Stored rows
********
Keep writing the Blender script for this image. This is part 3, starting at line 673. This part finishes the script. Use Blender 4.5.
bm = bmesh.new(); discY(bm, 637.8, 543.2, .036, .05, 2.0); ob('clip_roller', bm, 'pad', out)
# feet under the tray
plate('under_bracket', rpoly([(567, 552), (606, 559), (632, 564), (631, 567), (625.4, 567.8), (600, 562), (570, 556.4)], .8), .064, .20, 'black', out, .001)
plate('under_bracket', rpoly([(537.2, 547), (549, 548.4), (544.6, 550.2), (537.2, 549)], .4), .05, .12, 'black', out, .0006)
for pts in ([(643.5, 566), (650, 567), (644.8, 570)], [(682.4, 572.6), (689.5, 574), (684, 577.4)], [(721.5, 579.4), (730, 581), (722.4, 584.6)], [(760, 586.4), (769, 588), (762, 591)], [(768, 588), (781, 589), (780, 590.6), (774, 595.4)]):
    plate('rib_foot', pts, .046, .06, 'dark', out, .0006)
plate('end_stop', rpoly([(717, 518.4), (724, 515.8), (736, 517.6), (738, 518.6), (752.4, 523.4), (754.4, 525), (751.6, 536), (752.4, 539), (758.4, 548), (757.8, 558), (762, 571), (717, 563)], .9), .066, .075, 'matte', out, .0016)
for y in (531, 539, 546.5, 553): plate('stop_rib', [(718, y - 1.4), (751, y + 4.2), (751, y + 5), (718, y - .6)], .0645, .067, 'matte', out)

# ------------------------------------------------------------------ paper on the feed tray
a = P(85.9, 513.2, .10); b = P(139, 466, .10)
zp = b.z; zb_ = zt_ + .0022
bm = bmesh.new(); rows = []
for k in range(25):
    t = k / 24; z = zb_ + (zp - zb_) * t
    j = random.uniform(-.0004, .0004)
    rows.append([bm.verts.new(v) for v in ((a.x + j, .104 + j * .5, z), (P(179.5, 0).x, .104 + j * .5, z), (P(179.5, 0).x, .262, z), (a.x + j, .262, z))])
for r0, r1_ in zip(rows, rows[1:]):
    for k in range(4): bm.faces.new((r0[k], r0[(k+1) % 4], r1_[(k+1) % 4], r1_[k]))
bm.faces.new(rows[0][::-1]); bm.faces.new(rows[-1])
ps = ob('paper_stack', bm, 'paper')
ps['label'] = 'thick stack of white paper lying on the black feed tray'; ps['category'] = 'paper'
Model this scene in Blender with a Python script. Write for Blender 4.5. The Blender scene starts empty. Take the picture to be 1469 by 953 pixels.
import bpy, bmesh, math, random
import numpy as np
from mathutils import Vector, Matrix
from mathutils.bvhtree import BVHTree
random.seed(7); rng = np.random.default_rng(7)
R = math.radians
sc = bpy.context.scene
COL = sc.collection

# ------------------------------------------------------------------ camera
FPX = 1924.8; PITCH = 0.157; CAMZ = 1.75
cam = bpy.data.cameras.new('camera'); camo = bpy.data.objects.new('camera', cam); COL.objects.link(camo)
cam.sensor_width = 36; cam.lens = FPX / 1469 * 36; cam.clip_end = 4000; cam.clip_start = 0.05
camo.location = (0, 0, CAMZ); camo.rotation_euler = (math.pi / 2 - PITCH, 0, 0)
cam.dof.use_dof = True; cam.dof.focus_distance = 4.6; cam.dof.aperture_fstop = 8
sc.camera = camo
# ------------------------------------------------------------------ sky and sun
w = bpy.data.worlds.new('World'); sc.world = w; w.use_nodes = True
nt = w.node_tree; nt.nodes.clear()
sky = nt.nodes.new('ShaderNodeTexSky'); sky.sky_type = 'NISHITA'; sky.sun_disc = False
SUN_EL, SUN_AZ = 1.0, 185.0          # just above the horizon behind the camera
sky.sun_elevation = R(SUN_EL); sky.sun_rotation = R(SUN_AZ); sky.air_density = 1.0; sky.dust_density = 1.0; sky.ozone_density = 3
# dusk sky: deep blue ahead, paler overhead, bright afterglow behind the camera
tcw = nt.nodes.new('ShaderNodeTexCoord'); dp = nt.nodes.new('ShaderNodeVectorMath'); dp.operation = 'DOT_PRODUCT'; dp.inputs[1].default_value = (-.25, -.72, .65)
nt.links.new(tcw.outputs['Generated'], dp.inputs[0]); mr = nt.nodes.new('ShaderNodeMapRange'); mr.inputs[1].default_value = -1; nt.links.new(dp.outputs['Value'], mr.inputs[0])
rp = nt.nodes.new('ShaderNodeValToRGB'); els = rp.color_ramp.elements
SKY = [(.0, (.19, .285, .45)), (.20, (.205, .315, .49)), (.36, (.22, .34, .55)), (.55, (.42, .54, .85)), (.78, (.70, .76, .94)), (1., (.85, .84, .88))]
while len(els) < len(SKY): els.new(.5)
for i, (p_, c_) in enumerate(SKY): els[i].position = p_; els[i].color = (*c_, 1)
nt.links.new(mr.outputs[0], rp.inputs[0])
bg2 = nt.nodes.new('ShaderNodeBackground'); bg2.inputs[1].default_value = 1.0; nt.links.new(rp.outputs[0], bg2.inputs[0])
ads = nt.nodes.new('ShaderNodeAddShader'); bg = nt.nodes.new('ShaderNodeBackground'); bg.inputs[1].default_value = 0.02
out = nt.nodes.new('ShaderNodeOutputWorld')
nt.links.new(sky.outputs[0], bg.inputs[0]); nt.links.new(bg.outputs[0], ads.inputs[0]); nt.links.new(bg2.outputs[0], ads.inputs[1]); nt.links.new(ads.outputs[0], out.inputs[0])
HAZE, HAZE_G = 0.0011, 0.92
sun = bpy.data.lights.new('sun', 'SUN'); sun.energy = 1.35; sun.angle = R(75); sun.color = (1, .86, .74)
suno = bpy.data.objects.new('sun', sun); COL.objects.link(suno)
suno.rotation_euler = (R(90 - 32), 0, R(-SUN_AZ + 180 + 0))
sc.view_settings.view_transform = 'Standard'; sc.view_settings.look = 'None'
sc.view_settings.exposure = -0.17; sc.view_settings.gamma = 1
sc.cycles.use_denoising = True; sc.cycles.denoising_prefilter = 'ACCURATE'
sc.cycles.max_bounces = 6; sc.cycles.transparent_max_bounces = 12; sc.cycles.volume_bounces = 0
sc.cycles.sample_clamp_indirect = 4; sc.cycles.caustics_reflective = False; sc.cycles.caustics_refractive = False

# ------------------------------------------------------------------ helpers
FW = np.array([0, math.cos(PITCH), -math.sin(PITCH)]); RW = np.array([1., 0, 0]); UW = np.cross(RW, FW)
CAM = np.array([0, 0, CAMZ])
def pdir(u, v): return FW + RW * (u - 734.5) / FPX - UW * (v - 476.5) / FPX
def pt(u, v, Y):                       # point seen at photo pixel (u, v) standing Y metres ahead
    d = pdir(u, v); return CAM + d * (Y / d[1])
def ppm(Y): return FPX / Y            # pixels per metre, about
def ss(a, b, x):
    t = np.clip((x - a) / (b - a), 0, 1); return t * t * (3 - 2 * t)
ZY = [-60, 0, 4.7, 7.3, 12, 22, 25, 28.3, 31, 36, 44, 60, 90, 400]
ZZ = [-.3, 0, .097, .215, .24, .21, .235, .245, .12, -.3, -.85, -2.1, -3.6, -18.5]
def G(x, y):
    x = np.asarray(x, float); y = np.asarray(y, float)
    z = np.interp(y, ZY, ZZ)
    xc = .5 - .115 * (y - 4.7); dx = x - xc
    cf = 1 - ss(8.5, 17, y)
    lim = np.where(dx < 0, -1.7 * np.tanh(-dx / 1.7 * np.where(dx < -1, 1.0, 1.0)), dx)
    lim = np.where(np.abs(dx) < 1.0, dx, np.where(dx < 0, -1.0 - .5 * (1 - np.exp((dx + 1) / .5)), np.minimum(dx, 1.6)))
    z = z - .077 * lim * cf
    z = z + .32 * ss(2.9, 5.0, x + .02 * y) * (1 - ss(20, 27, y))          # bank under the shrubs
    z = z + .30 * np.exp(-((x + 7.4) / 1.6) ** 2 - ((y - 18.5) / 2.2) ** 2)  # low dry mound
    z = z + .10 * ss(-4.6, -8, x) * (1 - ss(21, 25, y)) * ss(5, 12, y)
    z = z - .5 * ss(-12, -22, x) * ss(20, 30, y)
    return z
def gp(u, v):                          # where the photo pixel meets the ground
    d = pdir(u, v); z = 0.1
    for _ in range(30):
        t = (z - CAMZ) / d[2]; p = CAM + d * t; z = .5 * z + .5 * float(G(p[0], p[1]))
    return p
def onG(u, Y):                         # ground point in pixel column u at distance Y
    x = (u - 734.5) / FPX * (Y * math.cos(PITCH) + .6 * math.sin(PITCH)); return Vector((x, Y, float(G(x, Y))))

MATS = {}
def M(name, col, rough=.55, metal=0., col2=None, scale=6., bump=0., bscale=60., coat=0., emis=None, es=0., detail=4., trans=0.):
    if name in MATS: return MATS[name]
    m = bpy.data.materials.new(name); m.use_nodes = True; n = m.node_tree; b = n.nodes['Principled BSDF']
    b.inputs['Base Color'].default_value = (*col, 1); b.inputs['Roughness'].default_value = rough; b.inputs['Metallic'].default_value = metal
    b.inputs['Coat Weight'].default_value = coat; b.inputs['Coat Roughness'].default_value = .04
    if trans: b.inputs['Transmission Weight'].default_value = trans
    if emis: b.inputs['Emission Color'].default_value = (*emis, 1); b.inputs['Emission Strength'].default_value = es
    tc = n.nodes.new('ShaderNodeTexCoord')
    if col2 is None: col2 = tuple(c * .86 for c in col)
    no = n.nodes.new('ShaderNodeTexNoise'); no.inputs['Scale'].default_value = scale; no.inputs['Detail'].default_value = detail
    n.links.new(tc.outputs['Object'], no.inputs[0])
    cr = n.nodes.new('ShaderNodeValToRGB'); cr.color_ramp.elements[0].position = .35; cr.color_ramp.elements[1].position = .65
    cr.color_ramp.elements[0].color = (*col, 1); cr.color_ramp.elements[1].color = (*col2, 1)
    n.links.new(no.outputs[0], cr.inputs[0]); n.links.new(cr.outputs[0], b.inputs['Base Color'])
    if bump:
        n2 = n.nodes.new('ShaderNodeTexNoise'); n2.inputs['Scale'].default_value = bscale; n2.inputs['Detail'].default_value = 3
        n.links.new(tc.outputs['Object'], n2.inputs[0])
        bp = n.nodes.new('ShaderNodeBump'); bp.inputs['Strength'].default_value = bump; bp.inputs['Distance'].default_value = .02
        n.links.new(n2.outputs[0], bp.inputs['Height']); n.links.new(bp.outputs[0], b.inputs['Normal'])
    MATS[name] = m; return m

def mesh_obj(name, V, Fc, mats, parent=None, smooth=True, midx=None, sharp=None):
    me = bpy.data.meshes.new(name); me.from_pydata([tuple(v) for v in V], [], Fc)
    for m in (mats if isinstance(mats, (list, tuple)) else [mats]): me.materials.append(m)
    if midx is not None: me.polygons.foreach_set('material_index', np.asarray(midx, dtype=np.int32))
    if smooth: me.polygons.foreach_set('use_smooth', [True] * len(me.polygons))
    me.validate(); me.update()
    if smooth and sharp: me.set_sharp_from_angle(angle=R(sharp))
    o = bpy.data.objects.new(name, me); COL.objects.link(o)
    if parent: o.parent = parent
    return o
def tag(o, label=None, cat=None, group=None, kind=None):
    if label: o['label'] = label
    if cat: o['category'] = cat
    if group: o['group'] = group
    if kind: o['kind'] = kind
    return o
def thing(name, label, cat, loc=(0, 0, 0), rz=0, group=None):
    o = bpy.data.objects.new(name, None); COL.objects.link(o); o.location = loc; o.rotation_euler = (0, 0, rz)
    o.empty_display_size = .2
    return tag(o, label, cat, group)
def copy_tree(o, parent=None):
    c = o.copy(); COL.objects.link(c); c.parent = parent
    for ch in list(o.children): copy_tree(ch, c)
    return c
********
What to work on
Please give back only the lines between the first line of the entries and the line with "for y in (531, 539, 546.5, 553): plate('stop_rib', [(718, y", both ends included, word for word.

Exercise response
Keep writing the Blender script for this image. This is part 3, starting at line 673. This part finishes the script. Use Blender 4.5.
bm = bmesh.new(); discY(bm, 637.8, 543.2, .036, .05, 2.0); ob('clip_roller', bm, 'pad', out)
# feet under the tray
plate('under_bracket', rpoly([(567, 552), (606, 559), (632, 564), (631, 567), (625.4, 567.8), (600, 562), (570, 556.4)], .8), .064, .20, 'black', out, .001)
plate('under_bracket', rpoly([(537.2, 547), (549, 548.4), (544.6, 550.2), (537.2, 549)], .4), .05, .12, 'black', out, .0006)
for pts in ([(643.5, 566), (650, 567), (644.8, 570)], [(682.4, 572.6), (689.5, 574), (684, 577.4)], [(721.5, 579.4), (730, 581), (722.4, 584.6)], [(760, 586.4), (769, 588), (762, 591)], [(768, 588), (781, 589), (780, 590.6), (774, 595.4)]):
    plate('rib_foot', pts, .046, .06, 'dark', out, .0006)
plate('end_stop', rpoly([(717, 518.4), (724, 515.8), (736, 517.6), (738, 518.6), (752.4, 523.4), (754.4, 525), (751.6, 536), (752.4, 539), (758.4, 548), (757.8, 558), (762, 571), (717, 563)], .9), .066, .075, 'matte', out, .0016)
for y in (531, 539, 546.5, 553): plate('stop_rib', [(718, y - 1.4), (751, y + 4.2), (751, y + 5), (718, y - .6)], .0645, .067, 'matte', out)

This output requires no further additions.